**Stated task**:
Copy out each line of the listing that has the word "objects" in it.

**Collected data**:
# # # #

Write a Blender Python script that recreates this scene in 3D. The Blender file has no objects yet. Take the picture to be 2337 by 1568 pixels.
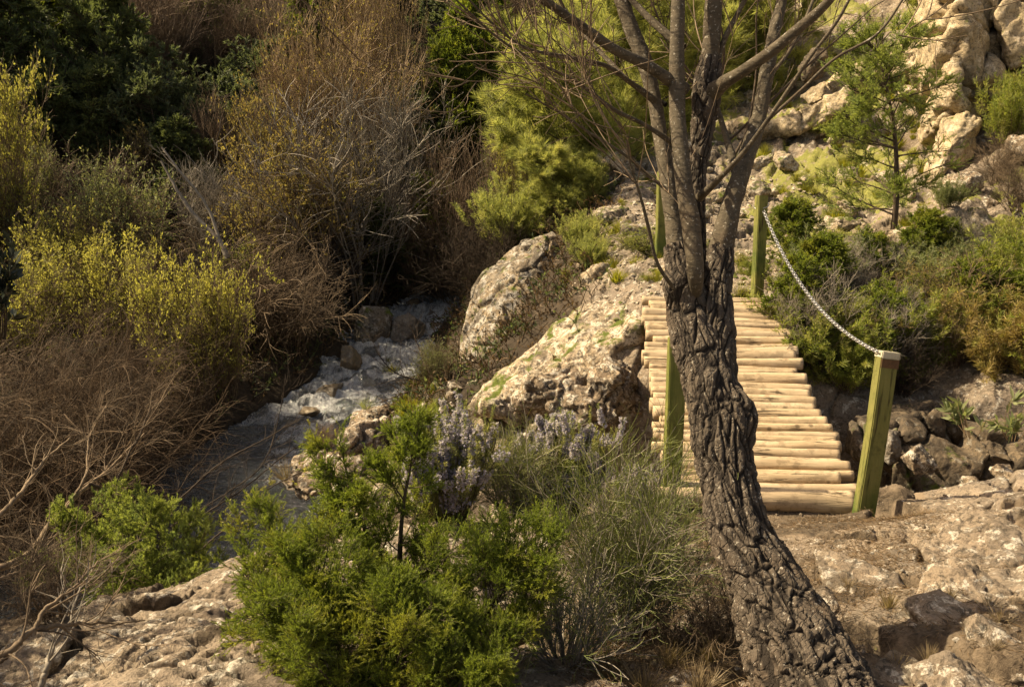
import bpy, bmesh, math, numpy as np
from mathutils import Vector, Matrix
R = math.radians
scene = bpy.context.scene
COL = scene.collection
# ------------------------------------------------------------------ camera, world, sun, exposure
FPX, CX, CY, PITCH = 2272.0, 1168.5, 784.0, R(20)      # photo read at 2337 x 1568
cd = bpy.data.cameras.new('camera'); cam = bpy.data.objects.new('camera', cd); COL.objects.link(cam)
cd.sensor_width = 36; cd.lens = 35; cd.clip_start = 0.05; cd.clip_end = 500
cam.location = (0, 0, 0); cam.rotation_euler = (R(90) - PITCH, 0, 0)
scene.camera = cam
SUN_EL, SUN_AZ = R(44), R(-72)                          # azimuth from +Y towards +X
wd = bpy.data.worlds.new('World'); scene.world = wd; wd.use_nodes = True
wn = wd.node_tree; wn.nodes.clear()
sky = wn.nodes.new('ShaderNodeTexSky'); sky.sky_type = 'NISHITA'; sky.sun_disc = False
sky.sun_elevation = SUN_EL; sky.sun_rotation = SUN_AZ; sky.dust_density = 4.0; sky.ozone_density = 0.6
wm = wn.nodes.new('ShaderNodeMix'); wm.data_type = 'RGBA'; wm.blend_type = 'MULTIPLY'; wm.inputs[0].default_value = 1
wm.inputs[7].default_value = (1.0, 0.84, 0.66, 1)       # warm white balance of the sky light
bg = wn.nodes.new('ShaderNodeBackground'); bg.inputs[1].default_value = 0.10
wo = wn.nodes.new('ShaderNodeOutputWorld')
wn.links.new(sky.outputs[0], wm.inputs[6]); wn.links.new(wm.outputs[2], bg.inputs[0]); wn.links.new(bg.outputs[0], wo.inputs[0])
sl = bpy.data.lights.new('sun', 'SUN'); sl.energy = 5.0; sl.angle = R(0.6); sl.color = (1.0, 0.82, 0.54)
sun = bpy.data.objects.new('sun', sl); COL.objects.link(sun)
sdir = Vector((math.sin(SUN_AZ) * math.cos(SUN_EL), math.cos(SUN_AZ) * math.cos(SUN_EL), math.sin(SUN_EL)))
sun.rotation_euler = sdir.to_track_quat('Z', 'Y').to_euler(); sun.location = (-10, 10, 25)
scene.view_settings.view_transform = 'Standard'; scene.view_settings.look = 'None'
scene.view_settings.exposure = 1.0; scene.view_settings.gamma = 1
scene.render.engine = 'CYCLES'
scene.cycles.max_bounces = 6; scene.cycles.diffuse_bounces = 3; scene.cycles.glossy_bounces = 2
scene.cycles.transmission_bounces = 4; scene.cycles.transparent_max_bounces = 6
scene.cycles.caustics_reflective = False; scene.cycles.caustics_refractive = False
scene.cycles.sample_clamp_indirect = 4

cp, sp = math.cos(PITCH), math.sin(PITCH)
def P(px, py, Z):
    u = (px - CX) / FPX * Z; v = (CY - py) / FPX * Z
    return np.array([u, Z * cp + v * sp, -Z * sp + v * cp])
# ------------------------------------------------------------------ noise
def _perm(seed): return np.random.RandomState(seed).permutation(256)
_G = np.random.RandomState(5).randn(256, 3).astype(np.float32); _G /= np.linalg.norm(_G, axis=1)[:, None]
def pn(p, seed=0):
    p = np.asarray(p, np.float32); pe = _perm(seed); i = np.floor(p).astype(np.int32); f = p - i
    w = f * f * f * (f * (f * 6 - 15) + 10); out = np.zeros(len(p), np.float32)
    for dx in (0, 1):
        a = pe[(i[:, 0] + dx) & 255]; wx = w[:, 0] if dx else 1 - w[:, 0]
        for dy in (0, 1):
            b = pe[(a + i[:, 1] + dy) & 255]; wy = wx * (w[:, 1] if dy else 1 - w[:, 1])
            for dz in (0, 1):
                g = _G[pe[(b + i[:, 2] + dz) & 255]]
                out += wy * (w[:, 2] if dz else 1 - w[:, 2]) * (g[:, 0] * (f[:, 0] - dx) + g[:, 1] * (f[:, 1] - dy) + g[:, 2] * (f[:, 2] - dz))
    return out * 1.5
def fbm(p, o=4, seed=0, gain=.5):
    s = 0; a = 1.0; p = np.asarray(p, np.float32)
    for k in range(o): s = s + a * pn(p * (2.03 ** k) + 17.3 * k, seed + k); a *= gain
    return s
def ridge(p, o=3, seed=0):
    s = 0; a = 1.0; p = np.asarray(p, np.float32)
    for k in range(o): s = s + a * (1 - np.abs(pn(p * (2.1 ** k) + 9.1 * k, seed + k)) * 2.2); a *= .5
    return s / 1.75
def worley(p, seed=0, dim=3, jit=.9):
    p = np.asarray(p, np.float32); i = np.floor(p).astype(np.int32); pe = _perm(seed)
    rs = np.random.RandomState(seed + 99); J = rs.rand(256, 3).astype(np.float32)
    f1 = np.full(len(p), 9., np.float32); f2 = f1.copy(); cid = np.zeros(len(p), np.int32)
    for dx in (-1, 0, 1):
        for dy in (-1, 0, 1):
            for dz in ((-1, 0, 1) if dim == 3 else (0,)):
                c = i + np.array([dx, dy, dz], np.int32)
                h = pe[(pe[(pe[c[:, 0] & 255] + c[:, 1]) & 255] + c[:, 2]) & 255]
                q = c + .5 + (J[h] - .5) * jit
                if dim == 2: d = np.hypot(p[:, 0] - q[:, 0], p[:, 1] - q[:, 1])
                else: d = np.sqrt(((p - q) ** 2).sum(1))
                n = d < f1; f2 = np.where(n, f1, np.minimum(f2, d)); cid = np.where(n, h, cid); f1 = np.where(n, d, f1)
    return f1, f2, cid
def sst(a, b, x): t = np.clip((x - a) / (b - a), 0, 1); return t * t * (3 - 2 * t)
# ------------------------------------------------------------------ mesh building and object helpers
def mesh(name, V, F, mat, smooth=True, attrs=None):
    """V (n,3); F list of (m,k) index arrays; attrs {name: per-vertex floats}"""
    me = bpy.data.meshes.new(name); V = np.asarray(V, np.float32)
    me.vertices.add(len(V)); me.vertices.foreach_set('co', V.ravel())
    F = [np.asarray(f, np.int32) for f in F if len(f)]
    lv = np.concatenate([f.ravel() for f in F]); tot = np.concatenate([np.full(len(f), f.shape[1], np.int32) for f in F])
    me.loops.add(len(lv)); me.loops.foreach_set('vertex_index', lv)
    me.polygons.add(len(tot)); me.polygons.foreach_set('loop_start', np.concatenate([[0], np.cumsum(tot)[:-1]]).astype(np.int32))
    me.polygons.foreach_set('loop_total', tot)
    me.polygons.foreach_set('use_smooth', np.full(len(tot), smooth))
    for k, a in (attrs or {}).items():
        at = me.attributes.new(k, 'FLOAT', 'POINT'); at.data.foreach_set('value', np.asarray(a, np.float32))
    me.update(calc_edges=True)
    if mat: me.materials.append(mat)
    return me
def link(name, me, parent=None, loc=(0, 0, 0)):
    o = bpy.data.objects.new(name, me); COL.objects.link(o); o.location = [float(c) for c in loc]
    if parent: o.parent = parent
    return o
def tag(o, label, cat, group=None, kind=None):
    if label: o['label'] = label
    if cat: o['category'] = cat
    if group: o['group'] = group
    if kind: o['kind'] = kind
    return o
def thing(name, label, cat, loc, rz=0, sc=1, group=None):
    o = link(name, None, None, loc); o.rotation_euler = (0, 0, rz); o.scale = (sc, sc, sc) if np.isscalar(sc) else sc
    o.empty_display_size = .1
    return tag(o, label, cat, group)
class MB:
    def __init__(s): s.V = []; s.F = {}; s.A = []; s.n = 0
    def add(s, V, F, a=0.5):
        V = np.asarray(V, np.float32).reshape(-1, 3); F = np.asarray(F, np.int32)
        s.F.setdefault(F.shape[1], []).append(F + s.n); s.V.append(V)
        s.A.append(np.broadcast_to(np.asarray(a, np.float32), (len(V),))); s.n += len(V)
    def mesh(s, name, mat, smooth=True):
        return mesh(name, np.concatenate(s.V), [np.concatenate(v) for v in s.F.values()], mat, smooth, {'tint': np.concatenate(s.A)})
def unit(v): return v / np.maximum(np.linalg.norm(v, axis=-1, keepdims=True), 1e-9)
def frames(Pth):
    T = np.empty_like(Pth); T[:, 1:-1] = Pth[:, 2:] - Pth[:, :-2]; T[:, 0] = Pth[:, 1] - Pth[:, 0]; T[:, -1] = Pth[:, -1] - Pth[:, -2]
    T = unit(T); ref = np.where(np.abs(T[:, :1, 2:3]) > .8, np.array([[[1., 0, 0]]]), np.array([[[0, 0, 1.]]]))
    A = unit(np.cross(T, np.broadcast_to(ref, T.shape))); return T, A, np.cross(T, A)
def tubes(mb, Pth, rad, M=3, tint=.5):
    """Pth (N,K,3), rad (N,K): N open tubes"""
    Pth = np.asarray(Pth, float); rad = np.asarray(rad, float); N, K, _ = Pth.shape; T, A, B = frames(Pth)
    th = np.arange(M) / M * 2 * np.pi
    V = Pth[:, :, None] + rad[:, :, None, None] * (A[:, :, None] * np.cos(th)[None, None, :, None] + B[:, :, None] * np.sin(th)[None, None, :, None])
    base = (np.arange(N)[:, None, None] * K + np.arange(K - 1)[None, :, None]) * M; j = np.arange(M)[None, None]; j2 = (j + 1) % M
    F = np.stack([base + j, base + j2, base + M + j2, base + M + j], -1).reshape(-1, 4)
    t = np.repeat(np.broadcast_to(tint, (N,)), K * M)
    mb.add(V.reshape(-1, 3), F, t)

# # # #

**Response to this exercise**:
Write a Blender Python script that recreates this scene in 3D. The Blender file has no objects yet. Take the picture to be 2337 by 1568 pixels.
cd = bpy.data.cameras.new('camera'); cam = bpy.data.objects.new('camera', cd); COL.objects.link(cam)
sun = bpy.data.objects.new('sun', sl); COL.objects.link(sun)
    o = bpy.data.objects.new(name, me); COL.objects.link(o); o.location = [float(c) for c in loc]